It is faster, that is great... Faster is better usually, but not always and hopefully the speed increase is not a result of cutting corners and otherwise bad practices in programming. Assuming it is not I'd have to say good job, I'm impressed except for a couple things...
I have yet to find a page that uses Chrome Frame within IE thus making it a useless installation, even Googles' own V8 benchmark is not utilizing Chrome Frame... Thus, they (Google) releases a product that cannot be benchmarked in comparison to the native product making it useless.
Bottom line for this test, Chrome Frame is useless right now. I cannot find a benchmark that actually tests Chrome Frame thus any results I saw in IE were +/-1% of benchmarking prior to Chrome Frame being installed.
To see what benefit I should expect I installed Chrome, I was impressed with rendering speeds and such, that is great. Overall sites I visit though were not noticeably faster.
Another problem, any web page viewed by IE and to benefit from Chrome Frame requires a special tag within the page.

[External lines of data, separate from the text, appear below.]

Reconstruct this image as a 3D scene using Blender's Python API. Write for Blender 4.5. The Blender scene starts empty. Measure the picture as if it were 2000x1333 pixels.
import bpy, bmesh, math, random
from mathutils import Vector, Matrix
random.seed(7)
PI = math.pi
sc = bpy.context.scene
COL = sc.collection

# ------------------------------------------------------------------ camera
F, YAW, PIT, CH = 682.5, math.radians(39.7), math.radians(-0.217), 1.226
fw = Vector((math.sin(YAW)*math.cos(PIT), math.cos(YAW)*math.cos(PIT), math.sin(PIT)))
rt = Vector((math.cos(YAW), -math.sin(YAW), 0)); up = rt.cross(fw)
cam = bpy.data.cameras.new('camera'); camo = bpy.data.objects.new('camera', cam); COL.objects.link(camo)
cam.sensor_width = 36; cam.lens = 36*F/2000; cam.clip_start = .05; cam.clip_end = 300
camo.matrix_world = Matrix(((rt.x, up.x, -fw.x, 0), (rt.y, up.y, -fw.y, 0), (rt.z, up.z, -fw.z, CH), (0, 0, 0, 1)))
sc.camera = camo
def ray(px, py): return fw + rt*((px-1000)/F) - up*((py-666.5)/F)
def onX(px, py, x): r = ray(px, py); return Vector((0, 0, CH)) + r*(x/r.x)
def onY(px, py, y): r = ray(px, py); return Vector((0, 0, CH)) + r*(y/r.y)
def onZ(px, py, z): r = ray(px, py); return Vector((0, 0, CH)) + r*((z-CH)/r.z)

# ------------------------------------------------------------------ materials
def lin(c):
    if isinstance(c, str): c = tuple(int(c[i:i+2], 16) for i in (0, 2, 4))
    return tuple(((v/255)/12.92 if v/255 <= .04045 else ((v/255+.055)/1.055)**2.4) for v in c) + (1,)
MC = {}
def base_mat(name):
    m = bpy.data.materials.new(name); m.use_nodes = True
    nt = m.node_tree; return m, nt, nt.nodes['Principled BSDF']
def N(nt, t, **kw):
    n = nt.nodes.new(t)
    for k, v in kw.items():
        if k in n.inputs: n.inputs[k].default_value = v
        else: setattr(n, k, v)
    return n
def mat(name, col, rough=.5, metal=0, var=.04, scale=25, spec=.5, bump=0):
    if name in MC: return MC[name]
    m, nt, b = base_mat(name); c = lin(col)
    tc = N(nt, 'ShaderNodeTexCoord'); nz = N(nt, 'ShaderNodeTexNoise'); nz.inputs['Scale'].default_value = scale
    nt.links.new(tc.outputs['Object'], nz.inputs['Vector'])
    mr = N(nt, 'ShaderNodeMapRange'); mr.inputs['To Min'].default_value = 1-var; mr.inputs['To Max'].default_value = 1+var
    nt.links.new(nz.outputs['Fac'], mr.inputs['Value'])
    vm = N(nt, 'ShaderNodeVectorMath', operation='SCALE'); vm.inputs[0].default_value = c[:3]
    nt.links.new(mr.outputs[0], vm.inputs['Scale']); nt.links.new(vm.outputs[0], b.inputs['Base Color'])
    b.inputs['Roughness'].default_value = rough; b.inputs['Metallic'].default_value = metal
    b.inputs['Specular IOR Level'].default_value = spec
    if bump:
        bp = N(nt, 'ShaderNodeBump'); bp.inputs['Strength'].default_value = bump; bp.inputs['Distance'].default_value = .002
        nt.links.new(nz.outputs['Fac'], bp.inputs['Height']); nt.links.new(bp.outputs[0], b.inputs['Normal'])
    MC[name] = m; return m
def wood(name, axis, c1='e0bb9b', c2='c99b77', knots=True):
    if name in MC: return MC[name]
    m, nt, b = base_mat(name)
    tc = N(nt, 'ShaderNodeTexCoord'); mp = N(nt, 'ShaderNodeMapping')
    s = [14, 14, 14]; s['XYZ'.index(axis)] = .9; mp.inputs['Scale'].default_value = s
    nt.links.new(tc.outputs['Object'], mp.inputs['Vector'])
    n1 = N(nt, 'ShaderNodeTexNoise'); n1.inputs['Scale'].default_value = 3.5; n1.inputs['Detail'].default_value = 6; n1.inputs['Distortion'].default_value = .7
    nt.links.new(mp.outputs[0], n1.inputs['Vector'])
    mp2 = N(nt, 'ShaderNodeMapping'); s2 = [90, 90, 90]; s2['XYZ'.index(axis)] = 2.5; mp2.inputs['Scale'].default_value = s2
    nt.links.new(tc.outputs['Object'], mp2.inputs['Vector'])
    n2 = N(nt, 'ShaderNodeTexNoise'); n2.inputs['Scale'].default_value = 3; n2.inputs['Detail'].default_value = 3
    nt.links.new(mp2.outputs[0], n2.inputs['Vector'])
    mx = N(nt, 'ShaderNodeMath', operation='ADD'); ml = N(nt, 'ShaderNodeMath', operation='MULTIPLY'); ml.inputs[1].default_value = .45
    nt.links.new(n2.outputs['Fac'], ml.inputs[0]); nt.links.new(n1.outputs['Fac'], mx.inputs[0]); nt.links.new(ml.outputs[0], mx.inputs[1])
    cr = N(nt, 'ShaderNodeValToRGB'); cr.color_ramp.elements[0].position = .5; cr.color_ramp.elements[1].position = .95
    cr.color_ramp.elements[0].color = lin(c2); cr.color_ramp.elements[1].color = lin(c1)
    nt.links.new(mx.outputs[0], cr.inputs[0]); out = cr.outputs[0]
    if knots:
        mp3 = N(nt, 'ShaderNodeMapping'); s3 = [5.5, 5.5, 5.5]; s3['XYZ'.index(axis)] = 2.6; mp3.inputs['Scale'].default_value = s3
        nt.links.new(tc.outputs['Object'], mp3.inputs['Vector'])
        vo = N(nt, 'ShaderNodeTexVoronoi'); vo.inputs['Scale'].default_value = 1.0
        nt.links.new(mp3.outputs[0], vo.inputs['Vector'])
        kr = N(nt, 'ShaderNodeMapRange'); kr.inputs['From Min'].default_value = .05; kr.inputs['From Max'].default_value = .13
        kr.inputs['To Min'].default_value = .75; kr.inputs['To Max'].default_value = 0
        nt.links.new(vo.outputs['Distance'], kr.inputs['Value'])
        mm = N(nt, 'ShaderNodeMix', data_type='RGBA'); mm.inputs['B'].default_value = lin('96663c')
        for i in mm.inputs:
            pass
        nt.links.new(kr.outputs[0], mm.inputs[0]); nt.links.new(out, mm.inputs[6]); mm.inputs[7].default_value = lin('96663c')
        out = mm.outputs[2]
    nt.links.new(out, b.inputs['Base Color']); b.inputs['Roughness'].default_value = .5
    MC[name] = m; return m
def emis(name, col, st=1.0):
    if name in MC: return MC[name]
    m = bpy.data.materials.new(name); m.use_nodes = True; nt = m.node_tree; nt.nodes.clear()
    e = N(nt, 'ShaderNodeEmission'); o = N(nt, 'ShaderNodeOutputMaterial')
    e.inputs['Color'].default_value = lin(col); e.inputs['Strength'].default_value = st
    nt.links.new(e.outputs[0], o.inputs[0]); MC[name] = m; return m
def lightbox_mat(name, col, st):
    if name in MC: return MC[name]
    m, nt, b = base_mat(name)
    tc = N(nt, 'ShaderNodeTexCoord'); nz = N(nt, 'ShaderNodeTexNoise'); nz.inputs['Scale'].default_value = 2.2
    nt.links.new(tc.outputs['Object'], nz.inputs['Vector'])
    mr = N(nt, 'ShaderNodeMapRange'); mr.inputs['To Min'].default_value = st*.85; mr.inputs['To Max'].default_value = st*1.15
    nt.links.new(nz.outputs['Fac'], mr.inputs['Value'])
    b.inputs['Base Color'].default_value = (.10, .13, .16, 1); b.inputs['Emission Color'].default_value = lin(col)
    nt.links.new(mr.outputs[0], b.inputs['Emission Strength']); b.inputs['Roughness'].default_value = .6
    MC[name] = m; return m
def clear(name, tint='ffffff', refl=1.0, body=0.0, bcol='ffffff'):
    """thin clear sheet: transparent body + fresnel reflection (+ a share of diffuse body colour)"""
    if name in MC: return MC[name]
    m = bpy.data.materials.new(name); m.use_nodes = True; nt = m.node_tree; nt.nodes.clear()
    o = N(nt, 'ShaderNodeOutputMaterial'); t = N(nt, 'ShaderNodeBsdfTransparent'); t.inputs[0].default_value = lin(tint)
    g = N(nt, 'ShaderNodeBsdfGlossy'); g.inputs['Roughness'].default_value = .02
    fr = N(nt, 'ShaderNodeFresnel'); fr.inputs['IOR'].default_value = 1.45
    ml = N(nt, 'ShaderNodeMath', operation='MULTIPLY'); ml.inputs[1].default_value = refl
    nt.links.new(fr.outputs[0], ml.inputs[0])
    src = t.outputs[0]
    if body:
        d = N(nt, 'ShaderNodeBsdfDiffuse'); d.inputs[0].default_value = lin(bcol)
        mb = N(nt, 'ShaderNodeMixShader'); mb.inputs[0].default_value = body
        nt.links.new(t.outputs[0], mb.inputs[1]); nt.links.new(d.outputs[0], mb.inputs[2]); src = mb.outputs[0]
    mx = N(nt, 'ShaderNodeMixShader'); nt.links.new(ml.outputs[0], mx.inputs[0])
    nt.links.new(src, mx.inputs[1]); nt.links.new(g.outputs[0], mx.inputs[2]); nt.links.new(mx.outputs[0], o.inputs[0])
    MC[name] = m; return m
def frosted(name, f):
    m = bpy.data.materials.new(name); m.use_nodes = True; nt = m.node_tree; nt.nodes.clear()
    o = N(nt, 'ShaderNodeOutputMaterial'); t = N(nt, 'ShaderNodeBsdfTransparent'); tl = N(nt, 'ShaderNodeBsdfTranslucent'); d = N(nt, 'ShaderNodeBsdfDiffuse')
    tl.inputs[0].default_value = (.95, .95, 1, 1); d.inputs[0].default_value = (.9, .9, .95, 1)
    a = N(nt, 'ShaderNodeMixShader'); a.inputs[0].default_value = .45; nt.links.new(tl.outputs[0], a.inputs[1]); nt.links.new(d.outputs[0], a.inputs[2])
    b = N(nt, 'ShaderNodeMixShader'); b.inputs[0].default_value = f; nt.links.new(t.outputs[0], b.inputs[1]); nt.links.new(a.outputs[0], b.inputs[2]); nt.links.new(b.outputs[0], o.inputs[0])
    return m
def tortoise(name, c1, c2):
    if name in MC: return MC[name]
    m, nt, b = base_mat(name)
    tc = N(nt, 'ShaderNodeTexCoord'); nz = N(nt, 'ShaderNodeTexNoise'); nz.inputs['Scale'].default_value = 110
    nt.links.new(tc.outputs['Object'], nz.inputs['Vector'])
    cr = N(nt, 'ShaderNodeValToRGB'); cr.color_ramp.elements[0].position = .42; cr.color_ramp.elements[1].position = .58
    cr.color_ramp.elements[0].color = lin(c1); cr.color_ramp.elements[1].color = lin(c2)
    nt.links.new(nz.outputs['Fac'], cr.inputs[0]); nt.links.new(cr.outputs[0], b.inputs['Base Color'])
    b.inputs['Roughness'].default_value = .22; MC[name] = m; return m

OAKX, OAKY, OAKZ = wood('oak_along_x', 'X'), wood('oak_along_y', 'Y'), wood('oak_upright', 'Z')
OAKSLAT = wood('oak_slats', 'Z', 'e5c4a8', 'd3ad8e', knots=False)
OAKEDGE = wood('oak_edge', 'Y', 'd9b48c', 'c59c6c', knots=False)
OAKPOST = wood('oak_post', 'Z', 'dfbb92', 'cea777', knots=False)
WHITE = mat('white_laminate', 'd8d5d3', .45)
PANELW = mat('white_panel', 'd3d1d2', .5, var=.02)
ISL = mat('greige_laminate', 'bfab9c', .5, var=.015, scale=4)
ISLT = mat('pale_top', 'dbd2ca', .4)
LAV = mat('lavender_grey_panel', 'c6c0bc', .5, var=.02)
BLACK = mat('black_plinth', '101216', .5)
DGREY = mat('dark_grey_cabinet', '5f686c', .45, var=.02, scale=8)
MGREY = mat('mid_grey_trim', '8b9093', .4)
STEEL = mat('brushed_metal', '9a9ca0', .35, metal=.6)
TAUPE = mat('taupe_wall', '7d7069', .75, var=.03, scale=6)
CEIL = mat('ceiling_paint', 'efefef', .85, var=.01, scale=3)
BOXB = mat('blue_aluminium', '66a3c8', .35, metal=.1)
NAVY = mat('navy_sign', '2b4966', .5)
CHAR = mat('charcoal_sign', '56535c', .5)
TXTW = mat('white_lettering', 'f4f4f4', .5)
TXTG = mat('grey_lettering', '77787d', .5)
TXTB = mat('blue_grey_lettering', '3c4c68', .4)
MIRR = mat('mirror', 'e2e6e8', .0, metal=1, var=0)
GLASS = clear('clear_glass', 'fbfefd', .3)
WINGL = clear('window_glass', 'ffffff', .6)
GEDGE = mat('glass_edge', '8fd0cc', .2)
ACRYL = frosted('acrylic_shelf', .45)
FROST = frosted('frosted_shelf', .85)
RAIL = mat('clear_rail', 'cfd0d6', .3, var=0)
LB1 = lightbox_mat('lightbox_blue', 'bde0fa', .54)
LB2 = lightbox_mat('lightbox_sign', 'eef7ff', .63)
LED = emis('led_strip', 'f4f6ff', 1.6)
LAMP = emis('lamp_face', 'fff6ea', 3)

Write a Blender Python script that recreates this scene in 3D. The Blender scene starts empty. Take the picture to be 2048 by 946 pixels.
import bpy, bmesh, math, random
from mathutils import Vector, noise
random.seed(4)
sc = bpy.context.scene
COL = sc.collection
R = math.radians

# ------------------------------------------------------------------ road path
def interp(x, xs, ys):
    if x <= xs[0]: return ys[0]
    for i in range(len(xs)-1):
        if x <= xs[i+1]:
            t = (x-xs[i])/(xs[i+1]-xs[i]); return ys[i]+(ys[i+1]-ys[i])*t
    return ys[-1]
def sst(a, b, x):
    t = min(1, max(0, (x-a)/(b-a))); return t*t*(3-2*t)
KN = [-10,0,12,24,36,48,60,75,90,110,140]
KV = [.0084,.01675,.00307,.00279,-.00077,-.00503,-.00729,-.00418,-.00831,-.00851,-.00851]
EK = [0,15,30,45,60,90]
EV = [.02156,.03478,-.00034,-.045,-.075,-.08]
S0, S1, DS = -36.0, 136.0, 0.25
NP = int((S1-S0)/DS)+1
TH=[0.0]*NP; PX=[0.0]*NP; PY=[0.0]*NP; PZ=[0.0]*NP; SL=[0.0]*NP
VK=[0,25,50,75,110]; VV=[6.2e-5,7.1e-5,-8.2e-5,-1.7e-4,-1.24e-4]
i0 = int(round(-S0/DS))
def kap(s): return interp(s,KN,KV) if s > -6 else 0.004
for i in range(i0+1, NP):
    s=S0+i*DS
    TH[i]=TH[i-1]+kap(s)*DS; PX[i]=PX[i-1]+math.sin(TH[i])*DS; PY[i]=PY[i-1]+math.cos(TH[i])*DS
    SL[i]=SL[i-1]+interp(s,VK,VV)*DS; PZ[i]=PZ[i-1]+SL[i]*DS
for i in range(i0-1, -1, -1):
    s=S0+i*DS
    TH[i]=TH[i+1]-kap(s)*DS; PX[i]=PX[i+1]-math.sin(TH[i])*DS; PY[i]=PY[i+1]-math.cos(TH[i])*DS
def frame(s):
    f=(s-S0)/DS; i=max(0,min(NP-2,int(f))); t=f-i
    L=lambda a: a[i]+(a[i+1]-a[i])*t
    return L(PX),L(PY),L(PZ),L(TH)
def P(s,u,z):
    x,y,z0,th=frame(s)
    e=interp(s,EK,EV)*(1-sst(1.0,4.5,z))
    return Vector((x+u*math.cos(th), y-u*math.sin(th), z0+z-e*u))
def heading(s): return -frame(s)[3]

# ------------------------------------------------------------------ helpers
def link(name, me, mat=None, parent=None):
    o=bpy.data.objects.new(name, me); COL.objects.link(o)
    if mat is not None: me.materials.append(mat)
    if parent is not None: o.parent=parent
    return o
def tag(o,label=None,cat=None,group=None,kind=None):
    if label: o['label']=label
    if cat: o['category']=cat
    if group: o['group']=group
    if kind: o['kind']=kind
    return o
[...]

That is lame and unlikely to spark interest among the masses... The bottom line is using Chrome is more feasible that updating billions of web pages to utilize Chrome Frame. There is rehtoric around Microsoft of proprietary stuff, Google has done no different in this case.
All said and done with the posted results of this article, that is 5000ms of my life I will never get back, oh no!
Please, someone post useful links to compare speed difference of IE8 JS vs. Chrome Frame. It is irritating at best when articles are posted without reference links to specify "How the results were acquired", "Where the results were acquired" and some real-world comparable tests of average browsing if a point is to be made. I like the update of what is happeneing but there is nothing from this article that helps back the claim to the user such as a SunSpider JS Bencmark that utilizes Chrome Frame.
I tested Chrome vs IE8 on DeVry University site (
http://www.devry.edu ), IE was actually faster in some cases and both comparable overall... That is a real-world browser test. I see no need to update based on a benchmark result made to exploit the good and suppress the lackings of one browser over another.